Attention to Intention

Something that designers, branding folks and advertisers deal with is mistrust.  The level of trust in our institutions has slowly eroded to the point where not only is there no trust, there's almost indifference to the fact that there is no trust. Everyone thinks they're being sold a bill of goods all the time. And they're probably right! This makes us all believe that we don't want to be sold to.

But we love it. We seek it out. We're sold something everyday. We get sold on things  by our closest friends and even our own family. The circles of folk we run in are constantly telling us about the next thing we need, or the best of this or that. And we relish the knowledge they give us and act on it. That's called a sell job.

Yet things have gotten lost in how we communicate in the world of commerce (as well as politics, religion and love for that matter). A lot of what's been lost is the idea that words not only have meaning but intention. We only speak to say something. And lately you have to be part mind-reader, part psychologist and three parts cynic to try to understand the intention of people's words.

A huge part of the problem has been the concept of "framing." The idea that issues can be seen from different angles is important to discussion and a functioning society. But framing is not a method for discussion. Framing is a method for obfuscation. Framing is like a smokescreen. Rather than speak your truthful intention while recognizing the rest of a story, framing is intentionally building a wall in front of the story and putting a window only where you want people to look.

We do this by being comically subversive in word choice. To use a political example, the business world claims that they aren't investing in things because of uncertainty. Uncertainty is a convenient way of trying to advocate for their particular interests. To quote Ezra Klein:

Usually, business argues for their legislative preferences "because it would be good for business." Right now, the preferred phrasing is that "it would reduce uncertainty." And I'm sure it would! If the government would pass the "Give Ezra Klein a Billion Dollars Act of 2010," my financial future would become a lot more certain. But I only support that legislation because I'd like the particular future it makes certain. The "Throw Ezra Klein in Jail Act of 2010" would also increase my ability to do long-term planning, but I'm voting against it.

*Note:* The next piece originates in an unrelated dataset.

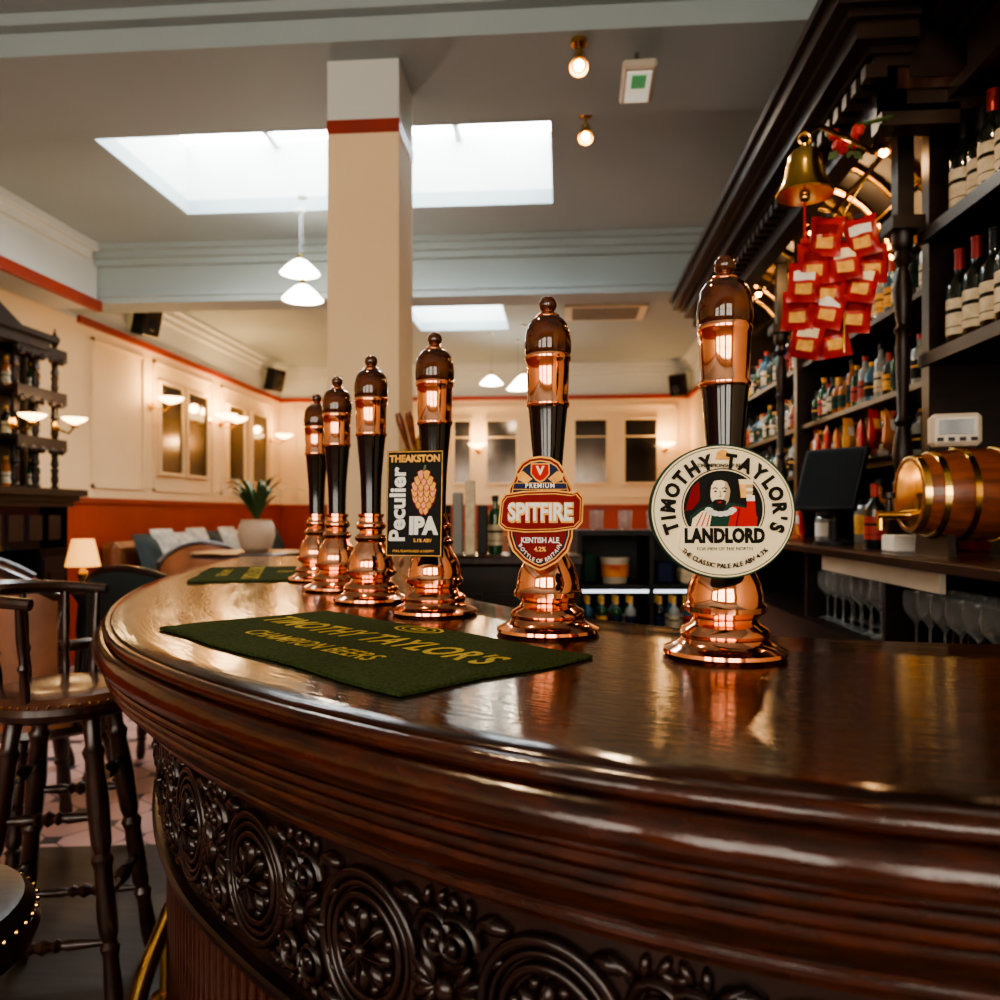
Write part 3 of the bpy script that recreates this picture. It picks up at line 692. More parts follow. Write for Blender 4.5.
for z in (1.755,2.14):
    y=1.50
    while y<2.58:
        bottle(m,1.20+random.uniform(-.01,.01),y,z,random.uniform(.29,.315),.037,'glassdark','label',random.choice(['foil','matteblack','matteblack'])); y+=.092
    y=1.5
    while y<2.56: bottle(m,1.33,y,z,.30,.037,'glassdark','label','foil'); y+=.098
m.obj('wine_bottles')
m=M()
for z in (1.46,1.70,2.00):
    for x in (1.22,1.30,1.38):
        y=2.76+random.uniform(0,.03)
        while y<5.40:
            if abs(y-4.08)<.08: y=4.2
            g=random.choice(['glassamber','glassclear','glassdark','glassgreen','glassamber','glassdark','glassdark','glassblue'])
            h=random.uniform(.15,.215) if z<1.9 else random.uniform(.18,.25)
            bottle(m,x+random.uniform(-.008,.008),y,z,h,random.uniform(.024,.034),g,random.choice(['label','label','labelred','p_black','p_gold','p_black','p_green']),random.choice(['matteblack','p_gold','labelred','matteblack']),kind=random.choice([0,1,1]))
            y+=random.uniform(.070,.085)
m.obj('spirit_bottles')
m=M()
for y in [1.42+.085*i for i in range(21)]:
    for x in (1.0,1.10):
        if abs(y-2.43)<.04: continue
        T=Matrix.Translation((x,y,.871))
        m.lathe([(.032,0),(.031,.003),(.006,.007),(.004,.012),(.004,.08),(.012,.09),(.032,.115),(.037,.14),(.034,.175),(.032,.175),(.035,.14),(.030,.117),(.005,.094)],'stemglass',T,16)
m.obj('wine_glasses')
def packet(m,T,w,h,k,lab=None,th=.014):
    n=12; vs=[];fs=[]
    for sgn in (1,-1):
        for j in range(n+1):
            for i in range(n+1):
                u=i/n*2-1;v=j/n*2-1
                vv=max(-1,min(1,v*1.12))
                t=th*(1-u**4)*(1-vv**4)*(1+.18*math.sin(u*5+v*4)) if abs(v)<.9 else 0
                vs.append((u*w/2*(1-.05*(1-v*v)),sgn*(t+.0004)+.004*v*v,v*h/2))
    q=n+1; f1=[];f2=[];f3=[]
    for s_ in range(2):
        o=s_*q*q
        for j in range(n):
            for i in range(n):
                f=[o+j*q+i,o+j*q+i+1,o+(j+1)*q+i+1,o+(j+1)*q+i]; f=f if s_==0 else f[::-1]
                if lab and 6<=j<=8 and 2<=i<=9: f2.append(f)
                elif lab and 2<=j<=4 and 3<=i<=8: f3.append(f)
                else: f1.append(f)
    m.add(vs,f1,k,T)
    if f2: m.add(vs,f2,lab,T); m.add(vs,f3,'p_gold' if lab!='p_gold' else 'p_dred',T)
m=M()
hang=C(.955,2.22,1.88)
# clip strip: packets hang in overlapping rows from a wire
rows=[(.145,(-.045,.045)),(.085,(-.075,.005,.08)),(.02,(-.10,-.025,.055)),(-.05,(-.11,-.03,.045)),(-.12,(-.085,-.01))]
ii=0
for r,(dz,xs_) in enumerate(rows):
    for dx in xs_:
        ii+=1
        T=Matrix.Translation(hang+Vector((dx-.01,-.03+.012*r+(.012 if ii%2 else 0),dz+random.uniform(-.008,.008))))@Matrix.Rotation(-.25+random.uniform(-.25,.25),4,'Z')@Matrix.Rotation(random.uniform(-.28,.28),4,'Y')@Matrix.Rotation(-.12,4,'X')
        packet(m,T,.088,.115,'crisp',('p_cream','p_dred','p_white','p_dred')[ii%4])
        m.box(-.012,.012,-.004,.004,.052,.064,'matteblack',T)
m.tube([hang+Vector((0,0,-.17)),hang+Vector((.0,0,.22)),Vector((.99,2.44,2.41))],.003,'brass',seg=6)
m.obj('hanging_crisp_packets',ang=70)
m=M()
for i in range(9):
    y=3.5+i*.14
    T=Matrix.Translation((1.02+random.uniform(-.02,.03),y,1.225))@Matrix.Rotation(PI/2+random.uniform(-.4,.4),4,'Z')@Matrix.Rotation(-.1,4,'X')
    packet(m,T,.12,.14,random.choice(['crisp','crispy','crispy']),'p_white')
for i in range(7):
    T=Matrix.Translation((1.12,2.85+i*.13,1.55+(i%2)*.02))@Matrix.Rotation(PI/2-.5+random.uniform(-.3,.3),4,'Z')@Matrix.Rotation(random.uniform(-.2,.2),4,'Y')
    packet(m,T,.10,.14,['crispy','crisp','crisp','p_gold'][i%4],['p_white','p_gold','p_red'][i%3])
m.box(1.09,1.16,2.78,3.75,1.462,1.478,'darkwood')
m.obj('snack_packets',ang=70)
m=M(); bottle(m,1.0,2.66,1.15,.21,.032,'glassdark','labelred','labelred'); bottle(m,1.06,2.78,1.15,.23,.03,'glassamber','label','matteblack',1); bottle(m,1.12,2.58,1.15,.27,.03,'glassgreen','label','matteblack',1); m.obj('sauce_bottle')
# counter clutter: jars, boxes, receipt pad
m=M()
for i,(x,y,h,r,k) in enumerate(((1.18,2.84,.16,.05,'label'),(1.22,2.96,.20,.045,'p_red'),(1.30,2.72,.24,.05,'crispy'),(1.34,2.90,.22,.05,'p_green'),(1.20,3.26,.17,.05,'p_gold'),(1.05,3.30,.12,.04,'p_white'),(1.33,3.4,.2,.05,'p_blue'))):
    T=Matrix.Translation((x,y,1.151)); m.lathe([(r*.95,0),(r,.006),(r,h*.8),(r*.85,h*.86),(r*.85,h*.9)],'glassclear',T,18); m.lathe([(r*1.01,h*.2),(r*1.01,h*.65)],k,T,18); m.lathe([(r*.9,h*.88),(r*.9,h),(0,h)],'matteblack',T,18)
m.box(1.20,1.32,2.44,2.54,1.151,1.27,'p_dred',bev=.006);m.box(.97,1.05,2.44,2.53,1.151,1.20,'p_white',bev=.004);m.box(1.0,1.10,1.75,1.86,1.151,1.26,'label',bev=.006)
m.obj('counter_jars_and_boxes')
e=empty('till_monitor',(0.99,3.02,1.15),math.radians(-50))
m=M();m.lathe([(.07,0),(.07,.012),(.02,.02),(.018,.09)],'matteblack',seg=20)
T=Matrix.Translation((0,-.02,.24))@Matrix.Rotation(math.radians(-22),4,'X')
m.box(-.12,.12,-.012,.012,-.12,.12,'matteblack',T);m.box(-.11,.11,-.014,-.011,-.11,.11,'screen',T);m.box(-.02,.02,.0,.04,-.14,.0,'matteblack',T)
m.obj('screen_body',e,smooth=False)
e=empty('tabletop_barrel',(1.09,2.22,1.15),0)
m=M(); T=Matrix.Translation((-.17,0,.165))@Matrix.Rotation(PI/2,4,'Y')
def br(t): return .098+.026*math.sin(PI*t)
m.lathe([(0,.012),(.088,.012),(.09,0)]+[(br(i/14),.34*i/14) for i in range(15)]+[(.09,.34),(.088,.328),(0,.328)],'midwood',T,32)
for t in (.03,.16,.36,.64,.84,.97):
    m.lathe([(br(t-.025)+.001,.34*(t-.025)),(br(t-.025)+.004,.34*(t-.022)),(br(t+.025)+.004,.34*(t+.022)),(br(t+.025)+.001,.34*(t+.025))],'brass',T,32)
for x in (-.10,.10): m.prism([(-.10,0),(.10,0),(.09,.06),(.05,.052),(0,.045),(-.05,.052),(-.09,.06)],x-.01,x+.01,'darkwood',Matrix.Rotation(PI/2,4,'Z'))
m.turned((-.16,0,.11),(-.25,0,.11),[(0,.016),(.3,.01),(.7,.012),(1,.012)],'brass');m.turned((-.22,0,.11),(-.22,0,.17),[(0,.008),(.7,.008),(.75,.018),(1,.018)],'darkwood');m.turned((-.24,0,.11),(-.24,0,.07),[(0,.008),(1,.010)],'brass')
m.obj('cask',e)
m=M();m.box(-.06,.06,-.03,.03,0,.085,'plastic',bev=.01);m.box(-.04,.04,-.034,-.030,.03,.068,'screen')
for i in range(4): m.box(-.045+i*.026,-.03+i*.026,-.034,-.03,.012,.022,'matteblack')
m.obj('thermostat_box',loc=(1.03,2.2,1.441),rot=math.radians(-15),smooth=False)
bp_=C(.735,1.93,2.03)
e=empty('brass_bell',bp_)
m=M()
m.lathe([(.066,0),(.068,.004),(.060,.016),(.050,.04),(.043,.07),(.038,.095),(.028,.108),(.010,.113),(.008,.125)],'brass',seg=32)
m.lathe([(.060,.002),(.045,.04),(.035,.09),(.0,.10)],'brass',seg=24)
m.ball((0,0,-.004),.013,'brass');m.tube([(0,0,0),(0,0,.09)],.003,'brass')
m.tube([(0,0,-.016),(0,0,-.10)],.003,'p_red');m.ball((0,0,-.11),.010,'p_red')
m.tube([(.014*math.cos(a),0,.137+.014*math.sin(a)) for a in [2*PI*i/14 for i in range(14)]],.004,'brass',closed=True)
w=Vector((.94,2.44,2.42))-bp_
m.tube([(0,0,.15),(w.x*.15,w.y*.15,.20),(w.x*.5,w.y*.5,.24),(w.x*.85,w.y*.85,.27),(w.x,w.y,w.z)],.007,'brass')
m.obj('bell_body',e)
m=M()
for i in range(9):
    c=C(1.0+random.uniform(-.04,.04),2.29+random.uniform(-.03,.04),2.33+random.uniform(-.05,.04))
    for k2 in range(3):
        m.lathe([(.003,0),(.014-.003*k2,.006),(.017-.004*k2,.017),(.013-.003*k2,.027+.002*k2)],'rose',Matrix.Translation(c)@Matrix.Rotation(random.uniform(-.6,1.2),4,'X'),9)
    if i%2: m.prism([(0,0),(.02,.012),(.04,0),(.02,-.012)],0,.002,'leaf',Matrix.Translation(c)@Matrix.Rotation(random.uniform(0,6),4,'Y'))
m.tube([C(.99,2.27,2.30),C(1.03,2.30,2.38),Vector((.97,2.43,2.43))],.006,'leaf')
m.obj('red_rose_garland')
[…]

So what the hell does this have to do with anything? A brand that intentionally subverts its true meaning falls flat. There can be no trust. When your motivations are to do something that benefits your business but you hide behind the vagueness of "uncertainty" and you specifically use that word to make other people fearful you shouldn't be trusted.

Many brands do some of this because they don't know who they are. They mislead out of ignorance. Unintentional communication is just as bad of an idea as intentional misrepresentation because the results are the same – lack of trust in what you say.

What am I? That's the question we need to ask ourselves. Is your brand cheap and fast? If so you can't say that you're cheap and fast and of the same quality as the other guy. Because when your widget falls apart and your competitor's is still going strong you lose. And not just that customer, but the entire circle of people around them.

Long-term success happens when you communicate with knowledge and truth. Oh, you can gain short-term success the other way to be sure (see: Sarah Palin, Bernie Madoff, ). But believe me, mama grizzlies will turn on you once you burn them whether you intended to or not.